New Testament manuscript |
|
Text | New Testament, Psalms |
---|---|
Date | 12th century |
Script | Greek |
Now at | State Historical Museum |
Size | 17 cm by 12.5 cm |
Category | none |
Minuscule 242 (in the Gregory-Aland numbering), δ 206 (Soden), is a Greek minuscule manuscript of the New Testament, on parchment. Palaeographically it has been assigned to the 12th century.
The codex contains entire of the New Testament with Book of Psalms, on 409 parchment leaves – 510 with Psalms – (size 17 cm by 12.5 cm). The text is written in one column per page, 24 lines per page.
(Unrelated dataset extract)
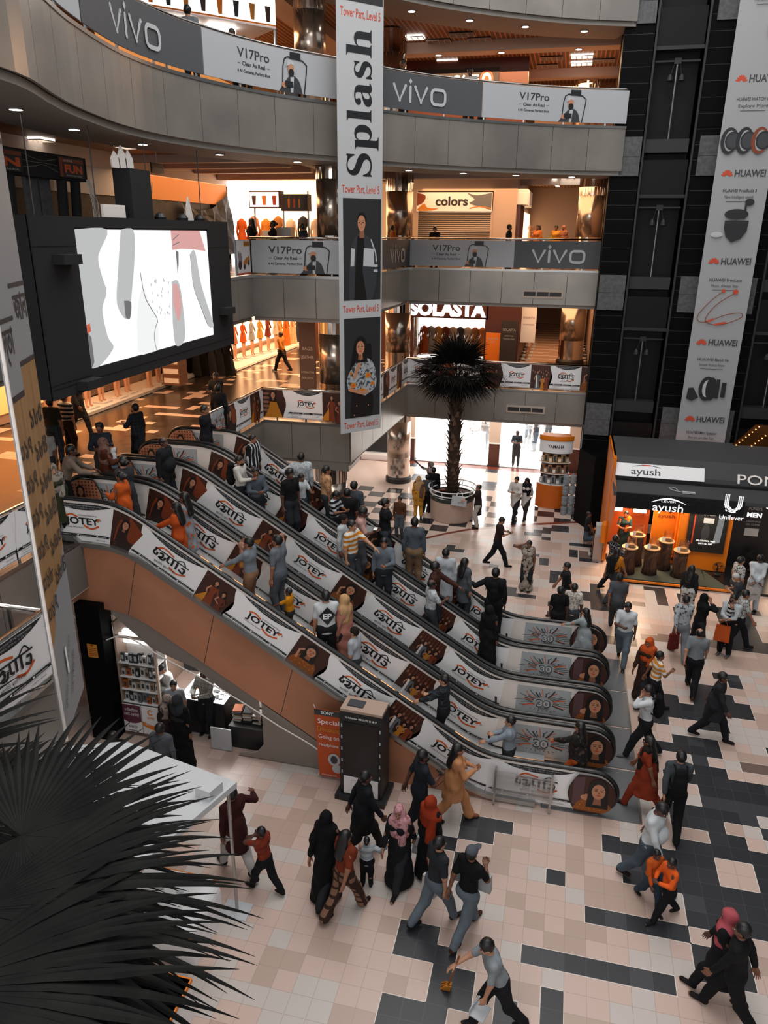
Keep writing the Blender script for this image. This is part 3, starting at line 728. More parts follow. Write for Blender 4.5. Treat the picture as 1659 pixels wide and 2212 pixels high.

The order of books: Gospels, Acts, Catholic epistles, Pauline epistles, Apocalypse, and Psalms.
It contains Prolegomena, a division according to the Ammonian Sections, the Eusebian Canon tables before each Gospel, Synaxarion, Menologion, the Euthalian Apparatus and pictures.
In Acts 1:10.11 the manuscript omits phrase εἰς τὸν οὐρανόν together with the manuscripts: Codex Bezae, 33c, 326*.
Kurt Aland the Greek text of the codex did not place in any Category. It was not examined by the Claremont Profile Method.
Formerly the manuscript was held at Athos peninsula. It was brought to Moscow, by the monk Arsenius, on the suggestion of the Patriarch Nikon, in the reign of Alexei Mikhailovich Romanov (1645-1676). The manuscript was collated by C. F. Matthaei. It was examined by Kurt Treu in 1958.